Print exactly those lines that run from the beginning of the data to the line bearing "seed=7, back=.4, hexes=True)", inclusive.

Begin Data extract

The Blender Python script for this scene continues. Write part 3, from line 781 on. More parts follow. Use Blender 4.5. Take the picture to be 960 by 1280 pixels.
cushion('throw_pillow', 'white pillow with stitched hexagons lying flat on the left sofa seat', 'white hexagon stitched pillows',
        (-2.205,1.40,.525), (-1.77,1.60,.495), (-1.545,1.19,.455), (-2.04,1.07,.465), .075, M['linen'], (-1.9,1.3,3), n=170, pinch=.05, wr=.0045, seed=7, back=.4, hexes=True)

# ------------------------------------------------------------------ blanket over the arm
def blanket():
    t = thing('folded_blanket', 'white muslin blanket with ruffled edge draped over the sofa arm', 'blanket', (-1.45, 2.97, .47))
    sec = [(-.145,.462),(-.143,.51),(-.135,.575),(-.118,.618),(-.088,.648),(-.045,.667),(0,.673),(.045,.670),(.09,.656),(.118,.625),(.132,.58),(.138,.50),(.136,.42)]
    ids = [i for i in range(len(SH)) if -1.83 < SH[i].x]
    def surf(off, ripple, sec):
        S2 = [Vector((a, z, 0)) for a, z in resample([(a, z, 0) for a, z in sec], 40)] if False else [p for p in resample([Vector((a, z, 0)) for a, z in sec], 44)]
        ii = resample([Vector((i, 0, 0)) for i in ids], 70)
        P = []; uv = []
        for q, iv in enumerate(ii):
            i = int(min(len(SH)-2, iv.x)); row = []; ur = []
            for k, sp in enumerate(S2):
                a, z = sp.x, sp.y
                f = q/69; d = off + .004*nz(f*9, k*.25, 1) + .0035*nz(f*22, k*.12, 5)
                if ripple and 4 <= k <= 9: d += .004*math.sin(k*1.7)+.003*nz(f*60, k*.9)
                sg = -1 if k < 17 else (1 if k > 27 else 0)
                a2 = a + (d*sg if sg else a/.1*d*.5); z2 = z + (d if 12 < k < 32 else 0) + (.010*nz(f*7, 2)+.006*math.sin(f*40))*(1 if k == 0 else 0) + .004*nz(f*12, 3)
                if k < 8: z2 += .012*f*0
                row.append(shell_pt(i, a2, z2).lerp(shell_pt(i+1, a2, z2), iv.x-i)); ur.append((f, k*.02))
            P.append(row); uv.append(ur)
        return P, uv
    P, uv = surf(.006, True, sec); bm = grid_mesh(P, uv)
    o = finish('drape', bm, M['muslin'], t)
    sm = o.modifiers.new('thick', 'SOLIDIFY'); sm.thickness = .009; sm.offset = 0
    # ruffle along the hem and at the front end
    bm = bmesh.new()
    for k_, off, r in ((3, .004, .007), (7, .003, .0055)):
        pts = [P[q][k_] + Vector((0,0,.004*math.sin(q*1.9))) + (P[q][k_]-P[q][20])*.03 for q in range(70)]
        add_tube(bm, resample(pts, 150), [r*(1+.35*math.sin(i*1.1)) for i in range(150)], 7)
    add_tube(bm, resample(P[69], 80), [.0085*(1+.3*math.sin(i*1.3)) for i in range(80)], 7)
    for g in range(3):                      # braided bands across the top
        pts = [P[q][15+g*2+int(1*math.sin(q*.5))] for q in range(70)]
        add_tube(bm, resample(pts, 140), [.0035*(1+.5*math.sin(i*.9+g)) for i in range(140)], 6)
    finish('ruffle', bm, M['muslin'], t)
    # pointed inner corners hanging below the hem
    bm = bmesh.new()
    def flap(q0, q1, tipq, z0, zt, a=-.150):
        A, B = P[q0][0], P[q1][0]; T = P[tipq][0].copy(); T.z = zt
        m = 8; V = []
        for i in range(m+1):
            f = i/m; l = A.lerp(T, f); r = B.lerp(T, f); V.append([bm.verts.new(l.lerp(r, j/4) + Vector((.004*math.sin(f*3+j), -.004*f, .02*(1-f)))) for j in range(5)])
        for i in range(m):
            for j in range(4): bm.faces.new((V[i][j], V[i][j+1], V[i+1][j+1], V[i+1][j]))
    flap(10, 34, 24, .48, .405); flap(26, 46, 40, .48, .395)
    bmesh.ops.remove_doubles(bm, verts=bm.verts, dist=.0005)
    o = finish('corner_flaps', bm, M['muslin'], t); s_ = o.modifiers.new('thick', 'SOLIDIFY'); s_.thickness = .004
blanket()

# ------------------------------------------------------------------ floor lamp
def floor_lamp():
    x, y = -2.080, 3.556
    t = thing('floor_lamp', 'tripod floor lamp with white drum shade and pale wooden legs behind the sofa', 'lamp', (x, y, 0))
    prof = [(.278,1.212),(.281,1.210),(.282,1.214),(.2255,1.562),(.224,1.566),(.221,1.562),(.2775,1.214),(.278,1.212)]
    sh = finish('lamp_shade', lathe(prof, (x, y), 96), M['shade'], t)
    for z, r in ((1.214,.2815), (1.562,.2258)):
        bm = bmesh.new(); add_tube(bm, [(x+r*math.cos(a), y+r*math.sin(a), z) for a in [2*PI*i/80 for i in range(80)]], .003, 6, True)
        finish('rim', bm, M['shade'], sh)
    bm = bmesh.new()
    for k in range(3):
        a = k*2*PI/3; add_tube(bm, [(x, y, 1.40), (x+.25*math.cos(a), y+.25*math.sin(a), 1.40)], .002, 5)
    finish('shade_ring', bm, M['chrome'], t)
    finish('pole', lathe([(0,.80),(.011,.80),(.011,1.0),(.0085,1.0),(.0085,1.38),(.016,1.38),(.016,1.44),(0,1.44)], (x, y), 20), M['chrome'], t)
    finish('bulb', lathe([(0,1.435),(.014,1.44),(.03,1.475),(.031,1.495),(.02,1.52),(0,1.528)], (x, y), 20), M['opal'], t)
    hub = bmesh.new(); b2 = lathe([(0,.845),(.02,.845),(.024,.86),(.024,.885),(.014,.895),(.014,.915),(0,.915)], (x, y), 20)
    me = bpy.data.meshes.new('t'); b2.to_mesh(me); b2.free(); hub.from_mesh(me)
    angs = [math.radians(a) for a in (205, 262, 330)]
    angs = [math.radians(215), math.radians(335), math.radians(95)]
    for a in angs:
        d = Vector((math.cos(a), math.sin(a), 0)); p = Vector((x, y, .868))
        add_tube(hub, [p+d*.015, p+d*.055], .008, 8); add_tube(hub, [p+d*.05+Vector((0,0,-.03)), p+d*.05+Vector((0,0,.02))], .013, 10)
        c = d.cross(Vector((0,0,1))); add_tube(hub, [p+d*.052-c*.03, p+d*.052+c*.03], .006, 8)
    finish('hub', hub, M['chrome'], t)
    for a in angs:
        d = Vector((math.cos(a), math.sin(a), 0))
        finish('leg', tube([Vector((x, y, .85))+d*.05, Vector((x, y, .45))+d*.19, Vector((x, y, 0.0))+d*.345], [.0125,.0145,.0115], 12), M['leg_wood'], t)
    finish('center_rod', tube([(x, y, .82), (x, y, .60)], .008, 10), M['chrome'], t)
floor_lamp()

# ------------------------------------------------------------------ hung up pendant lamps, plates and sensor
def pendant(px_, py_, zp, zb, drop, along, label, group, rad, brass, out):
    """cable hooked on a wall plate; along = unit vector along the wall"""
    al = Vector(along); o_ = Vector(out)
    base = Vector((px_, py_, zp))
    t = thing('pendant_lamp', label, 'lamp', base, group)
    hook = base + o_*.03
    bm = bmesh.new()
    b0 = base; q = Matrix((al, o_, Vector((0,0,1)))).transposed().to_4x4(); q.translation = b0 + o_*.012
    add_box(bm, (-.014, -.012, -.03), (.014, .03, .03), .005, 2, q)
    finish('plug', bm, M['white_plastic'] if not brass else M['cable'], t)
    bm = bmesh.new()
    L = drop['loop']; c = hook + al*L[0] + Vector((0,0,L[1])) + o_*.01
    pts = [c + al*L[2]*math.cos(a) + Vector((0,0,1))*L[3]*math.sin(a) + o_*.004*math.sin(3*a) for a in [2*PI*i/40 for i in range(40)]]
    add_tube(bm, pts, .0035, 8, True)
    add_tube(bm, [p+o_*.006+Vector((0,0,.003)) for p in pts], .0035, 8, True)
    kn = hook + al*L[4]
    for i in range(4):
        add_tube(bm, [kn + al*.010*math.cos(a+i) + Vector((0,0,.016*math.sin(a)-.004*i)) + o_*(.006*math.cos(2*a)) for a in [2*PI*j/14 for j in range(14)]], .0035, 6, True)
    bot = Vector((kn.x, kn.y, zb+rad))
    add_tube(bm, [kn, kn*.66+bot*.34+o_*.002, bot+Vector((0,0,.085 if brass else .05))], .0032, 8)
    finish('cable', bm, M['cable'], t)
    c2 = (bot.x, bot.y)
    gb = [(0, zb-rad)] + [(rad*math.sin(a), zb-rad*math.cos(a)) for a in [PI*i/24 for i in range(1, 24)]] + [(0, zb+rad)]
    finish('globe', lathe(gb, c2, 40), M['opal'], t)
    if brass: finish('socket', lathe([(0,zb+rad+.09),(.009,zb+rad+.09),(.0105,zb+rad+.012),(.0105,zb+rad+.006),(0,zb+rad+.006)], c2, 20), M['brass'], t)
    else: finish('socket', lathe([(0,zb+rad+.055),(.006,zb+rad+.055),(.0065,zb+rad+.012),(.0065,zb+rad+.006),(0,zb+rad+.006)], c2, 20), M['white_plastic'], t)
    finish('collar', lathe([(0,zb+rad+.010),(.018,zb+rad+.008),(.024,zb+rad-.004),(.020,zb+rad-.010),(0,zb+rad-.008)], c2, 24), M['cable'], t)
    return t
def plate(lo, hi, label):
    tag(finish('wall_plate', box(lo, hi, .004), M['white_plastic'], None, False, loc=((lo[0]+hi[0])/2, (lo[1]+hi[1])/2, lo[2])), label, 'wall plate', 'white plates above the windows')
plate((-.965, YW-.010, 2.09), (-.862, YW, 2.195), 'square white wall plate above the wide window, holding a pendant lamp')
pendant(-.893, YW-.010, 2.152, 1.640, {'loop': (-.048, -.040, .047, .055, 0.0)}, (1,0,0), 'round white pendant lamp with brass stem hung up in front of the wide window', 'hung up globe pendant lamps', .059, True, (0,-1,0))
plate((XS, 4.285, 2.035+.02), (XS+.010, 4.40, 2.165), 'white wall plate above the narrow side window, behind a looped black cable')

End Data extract

Finished exercise -
The Blender Python script for this scene continues. Write part 3, from line 781 on. More parts follow. Use Blender 4.5. Take the picture to be 960 by 1280 pixels.
cushion('throw_pillow', 'white pillow with stitched hexagons lying flat on the left sofa seat', 'white hexagon stitched pillows',
        (-2.205,1.40,.525), (-1.77,1.60,.495), (-1.545,1.19,.455), (-2.04,1.07,.465), .075, M['linen'], (-1.9,1.3,3), n=170, pinch=.05, wr=.0045, seed=7, back=.4, hexes=True)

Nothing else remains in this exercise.